▶ _Short exercise_: All lines in which the word "part" occurs are to be extracted.

── Entries shown

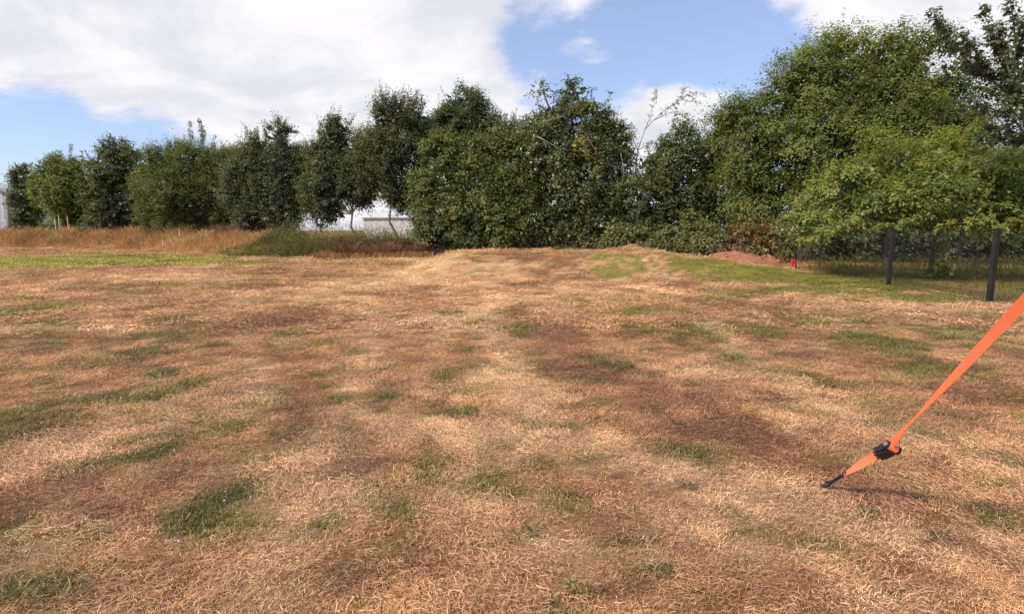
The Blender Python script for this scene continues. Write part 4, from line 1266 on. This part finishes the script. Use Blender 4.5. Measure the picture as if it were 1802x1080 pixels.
# ------------------------------------------------------------------ buildings
M_CLAD = mat_simple('grey_cladding', (.42, .42, .46), .55, .0, .06, 1.5)
M_CLADB = mat_simple('cream_cladding', (.50, .48, .47), .6, .0, .05, .6)
M_ROOF = mat_simple('grey_roof_sheet', (.33, .34, .36), .5, .0, .08, 1.0)
M_TRIM = mat_simple('dark_trim', (.12, .125, .14), .5, 0, .1, 4)
def corrugated(name, a, b, h0, ha, hb, pitch, depth, mat, parent, off):
    """ribbed wall sheet from a to b (ground plan), with its own height at both ends"""
    a = np.array(a); b = np.array(b); L = np.linalg.norm(b - a); d = (b - a) / L
    nr = np.array([d[1], -d[0]])
    ss, oo = [], []
    s = 0.0
    while s < L:
        for t, o in ((0, 0), (.55, 0), (.68, 1), (.87, 1)):
            u = s + t * pitch
            if u < L:
                ss.append(u); oo.append(o * depth)
        s += pitch
    ss.append(L); oo.append(0)
    V = []
    for u, o in zip(ss, oo):
        p = a + d * u + nr * o
        V += [(p[0] - off[0], p[1] - off[1], h0), (p[0] - off[0], p[1] - off[1], ha + (hb - ha) * u / L)]
    q = [(2 * i, 2 * i + 2, 2 * i + 3, 2 * i + 1) for i in range(len(ss) - 1)]
    return link_mesh(name, mesh_np(name, np.array(V), np.array(q)), mat, parent)
sz = 84.0
c0 = at(18.5, HZ, sz); e0 = at(-230, HZ, sz)
htop = at(18.5, 338, sz)[2]
ridge = at(-105, 312, sz)[2]
off = np.array([c0[0], c0[1], 0])
root = empty('metal_shed', tuple(off)); tag(root, 'grey ribbed metal shed at the far left behind the conical tree', 'building')
mid = (c0 + e0) / 2
corrugated('wall', mid[:2], c0[:2], -.3, ridge, htop, .9, .05, M_CLAD, root, off)
corrugated('wall', e0[:2], mid[:2], -.3, htop, ridge, .9, .05, M_CLAD, root, off)
far_ = np.array([c0[0] + .5, c0[1] + 9.0])
corrugated('wall', c0[:2], far_, -.3, htop - .3, htop - .3, .9, .05, M_CLAD, root, off)
e1 = np.array([e0[0] + .5, e0[1] + 9.0])
corrugated('wall', e1, e0[:2], -.3, htop - .3, htop - .3, .9, .05, M_CLAD, root, off)
corrugated('wall', far_, e1, -.3, htop - .3, htop - .3, .9, .05, M_CLAD, root, off)
def roof_slab(A, B, C, D, th, name, mat, root, off):
    mb = MB()
    vs = [np.array(p) - off for p in (A, B, C, D)]
    mb.add([tuple(v) for v in vs] + [tuple(v - np.array([0, 0, th])) for v in vs],
           [(0, 1, 2, 3), (7, 6, 5, 4), (0, 4, 5, 1), (1, 5, 6, 2), (2, 6, 7, 3), (3, 7, 4, 0)])
    mb.build(name, mat, root)
m3 = np.array([mid[0], mid[1] - .3, ridge + .22]); m4 = np.array([mid[0] + .5, mid[1] + 9.3, ridge + .22])
roof_slab(m3, (c0[0] + .25, c0[1] - .3, htop + .12), (far_[0] + .25, far_[1] + .3, htop + .12), m4, .16, 'roof', M_ROOF, root, off)
roof_slab((e0[0] - .25, e0[1] - .3, htop + .12), m3 - np.array([.004, 0, 0]), m4 - np.array([.004, 0, 0]), (e1[0] - .25, e1[1] + .3, htop + .12), .16, 'roof', M_ROOF, root, off)
mb = MB(); mb.box((.06, -.06, htop / 2), (.16, .12, htop - .2)); mb.build('corner_trim', M_TRIM, root)

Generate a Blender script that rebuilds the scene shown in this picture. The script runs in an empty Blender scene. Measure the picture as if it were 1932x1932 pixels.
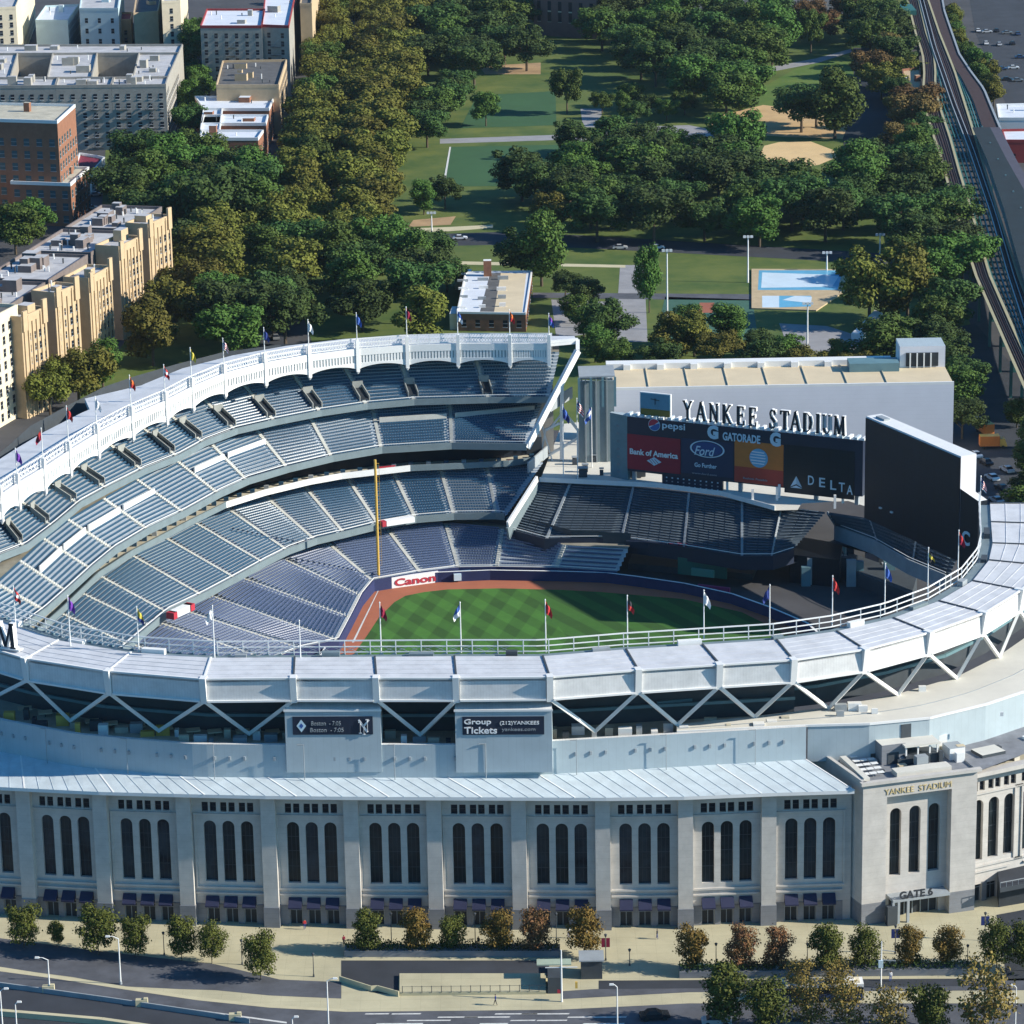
import bpy, bmesh, math, random
from mathutils import Vector, Matrix
random.seed(7)
R = math.radians
C = bpy.context.scene.collection
# ------------------------------------------------------------ camera, world, sun
FPX = 6289.0; TH = R(16.95); RO = R(1.04); HC = 215.0
fw = Vector((0, math.cos(TH), -math.sin(TH)))
u0 = Vector((0, math.sin(TH), math.cos(TH))); r0 = Vector((1, 0, 0))
rt = r0*math.cos(RO) - u0*math.sin(RO); up = u0*math.cos(RO) + r0*math.sin(RO)
cam = bpy.data.cameras.new('camera'); camo = bpy.data.objects.new('camera', cam); C.objects.link(camo)
M = Matrix((rt, up, -fw)).transposed().to_4x4(); M.translation = (0, 0, HC)
camo.matrix_world = M
cam.sensor_width = 36; cam.lens = 36*FPX/1932; cam.clip_start = 5; cam.clip_end = 6000
sc = bpy.context.scene; sc.camera = camo
SEL = R(27); SAZ = R(9.5)
sdir = Vector((math.cos(SAZ)*math.cos(SEL), -math.sin(SAZ)*math.cos(SEL), math.sin(SEL)))
w = bpy.data.worlds.new('World'); sc.world = w; w.use_nodes = True
nt = w.node_tree; bg = nt.nodes['Background']
sky = nt.nodes.new('ShaderNodeTexSky'); sky.sky_type = 'NISHITA'; sky.sun_disc = False
sky.sun_elevation = SEL; sky.sun_rotation = R(102); sky.air_density = 1.2; sky.dust_density = 0.6; sky.ozone_density = 1.6
tn = nt.nodes.new('ShaderNodeMix'); tn.data_type = 'RGBA'; tn.blend_type = 'MULTIPLY'; tn.inputs[0].default_value = 1
tn.inputs[7].default_value = (.30, .86, 1.36, 1); nt.links.new(sky.outputs[0], tn.inputs[6])
nt.links.new(tn.outputs[2], bg.inputs[0]); bg.inputs[1].default_value = 0.072
sl = bpy.data.lights.new('sun', 'SUN'); sl.energy = 5.0; sl.angle = R(0.5); sl.color = (1.0, 0.925, 0.80)
so = bpy.data.objects.new('sun', sl); C.objects.link(so); so.rotation_euler = (-sdir).to_track_quat('-Z', 'Y').to_euler()
sc.view_settings.view_transform = 'Standard'; sc.view_settings.look = 'None'; sc.view_settings.gamma = 1
sc.view_settings.exposure = 0.6
sc.render.engine = 'CYCLES'

# ------------------------------------------------------------ helpers
def ray(x, y):
    return fw + rt*((x-966)/FPX) + up*(-(y-966)/FPX)
def U(x, y, z=0.0):          # point of height z seen at x, y
    d = ray(x, y); t = (z-HC)/d.z
    return Vector((d.x*t, d.y*t, z))
def V(x, y, A, B):           # point on the vertical plane through A, B seen at x, y
    d = ray(x, y); e = (B-A); n = Vector((e.y, -e.x, 0))
    t = (A-Vector((0, 0, HC))).dot(n)/d.dot(n)
    return Vector((0, 0, HC)) + d*t
def hz(v): return Vector((v.x, v.y, 0))
def unit(v): v = hz(v); return v.normalized()
def lerp(a, b, t): return a + (b-a)*t
def atz(v, z): return Vector((v.x, v.y, z))
Z3 = Vector((0, 0, 1))

MATS = {}
def mat(name, col, rough=0.7, var=0.12, scale=0.5, metal=0.0, spec=0.4, col2=None, emit=None, kind='noise', bump=0.0, objvar=0.0):
    if name in MATS: return MATS[name]
    m = bpy.data.materials.new(name); m.use_nodes = True; n = m.node_tree; b = n.nodes['Principled BSDF']
    b.inputs['Roughness'].default_value = rough; b.inputs['Metallic'].default_value = metal
    b.inputs['Specular IOR Level'].default_value = spec
    c1 = tuple(col)+(1,)
    if var > 0 or col2:
        g = n.nodes.new('ShaderNodeNewGeometry'); t = n.nodes.new('ShaderNodeTexNoise')
        t.inputs['Scale'].default_value = scale; t.inputs['Detail'].default_value = 5; t.inputs['Roughness'].default_value = .65
        n.links.new(g.outputs['Position'], t.inputs['Vector'])
        r = n.nodes.new('ShaderNodeValToRGB')
        r.color_ramp.elements[0].position = .3; r.color_ramp.elements[1].position = .7
        r.color_ramp.elements[0].color = tuple(max(0, c*(1-var)) for c in col)+(1,)
        r.color_ramp.elements[1].color = (tuple(col2)+(1,)) if col2 else tuple(min(1, c*(1+var)) for c in col)+(1,)
        n.links.new(t.outputs['Fac'], r.inputs['Fac']); out = r.outputs['Color']
        if objvar:
            oi = n.nodes.new('ShaderNodeObjectInfo'); mr = n.nodes.new('ShaderNodeMapRange')
            mr.inputs['To Min'].default_value = 1-objvar; mr.inputs['To Max'].default_value = 1+objvar
            n.links.new(oi.outputs['Random'], mr.inputs['Value'])
            hs = n.nodes.new('ShaderNodeHueSaturation'); n.links.new(out, hs.inputs['Color']); n.links.new(mr.outputs[0], hs.inputs['Value'])
            mh = n.nodes.new('ShaderNodeMath'); mh.operation = 'MULTIPLY_ADD'; mh.inputs[1].default_value = .05; mh.inputs[2].default_value = .475
            n.links.new(oi.outputs['Random'], mh.inputs[0]); n.links.new(mh.outputs[0], hs.inputs['Hue'])
            out = hs.outputs['Color']
        n.links.new(out, b.inputs['Base Color'])
        if bump:
            bp = n.nodes.new('ShaderNodeBump'); bp.inputs['Strength'].default_value = bump; bp.inputs['Distance'].default_value = .2
            n.links.new(t.outputs['Fac'], bp.inputs['Height']); n.links.new(bp.outputs[0], b.inputs['Normal'])
    else:
        b.inputs['Base Color'].default_value = c1
    MATS[name] = m; return m
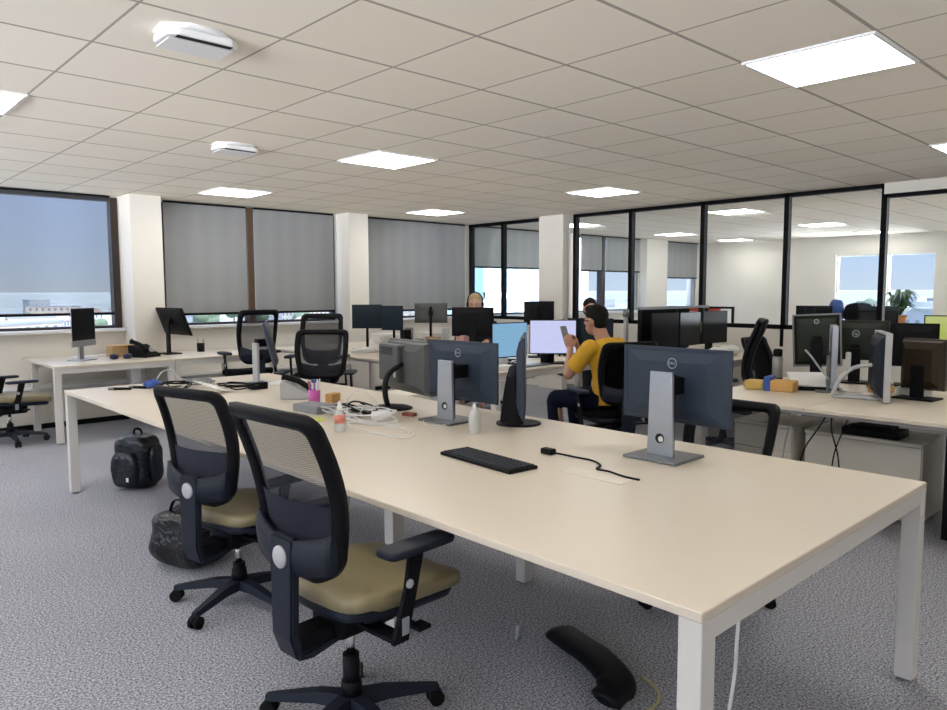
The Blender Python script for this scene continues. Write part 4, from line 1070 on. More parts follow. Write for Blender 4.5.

────

▶ _Result of the exercise_:
The Blender Python script for this scene continues. Write part 4, from line 1266 on. This part finishes the script. Use Blender 4.5. Measure the picture as if it were 1802x1080 pixels.
The Blender Python script for this scene continues. Write part 4, from line 1070 on. More parts follow. Write for Blender 4.5.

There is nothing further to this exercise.